Science Notes

ATOMIC STRUCTURE Notes 9th Science Lesson 8 Notes in English

ATOMIC STRUCTURE

Introduction

  • Just as a small child wants to take a toy apart to find out what is inside, scientists have for long been curious about the internal structure of an atom.
  • They wanted to find out what are the particles present inside an atom and how are these particles arranged in an atom.
  • For explaining this many scientists proposed various atomic models.
  • We have learnt Dalton’s atomic theory and J.J. Thomson’s model in class VIII.
  • Now we will learn about sub-atomic particles and the other atomic models to explain how these particles are arranged within an atom.

Discovery of Nucleus

  • In 1911, Lord Rutherford, a scientist from New Zealand, performed his famous experiment of bombarding a thin gold foil with very small positively charged particles called alpha (a) particles.
  • He selected a gold foil because, he wanted as thin layer as possible and gold is the most malleable metal.
  • He observed that:
  1. Most of the alpha particles passed straight through the foil.
  2. Some alpha particles were slightly deflected from their straight path.
  3. Very few alpha particles completely bounced back.
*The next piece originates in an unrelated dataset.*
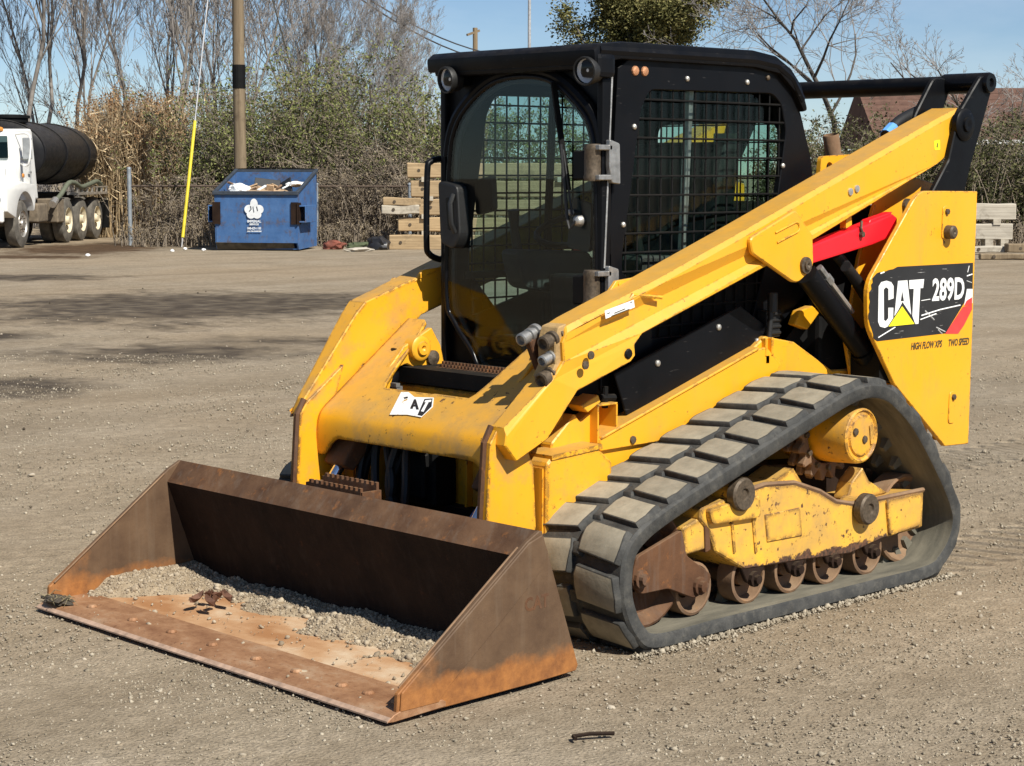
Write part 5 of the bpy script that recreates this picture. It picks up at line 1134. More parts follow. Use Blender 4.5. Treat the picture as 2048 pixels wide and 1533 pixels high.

  • Later, Rutherford generalized these results of alpha particles scattering experiment and suggested a model of the atom that is known as Rutherford’s Atomic model.

Rutherford’s Atomic model

  • According to this model :
  1. The atom contains large empty space.
  2. There is a positively charged mass at the centre of the atom, known as nucleus.
  3. The size of the nucleus of an atom is very small compared to the size of an atom.
  4. The electrons revolve around the nucleus in close circular paths called orbits.
  5. An atom as a whole is electrically neutral, i.e., the number of protons and electrons in an atom are equal.

  • Rutherford’s model of atomic structure is similar to the structure of the solar system.
  • Just as in the solar system, the Sun is at the centre and the planets revolve around it, similarly in an atom the nucleus present at the centre and the electrons revolve around it in orbits or shells.

Limitations in Rutherford’s model

  • According to Electromagnetic theory, a moving electron should accelerate and continuously lose energy.
  • Due to the loss of energy, path of electron may reduce and finally the electron should fall into the nucleus.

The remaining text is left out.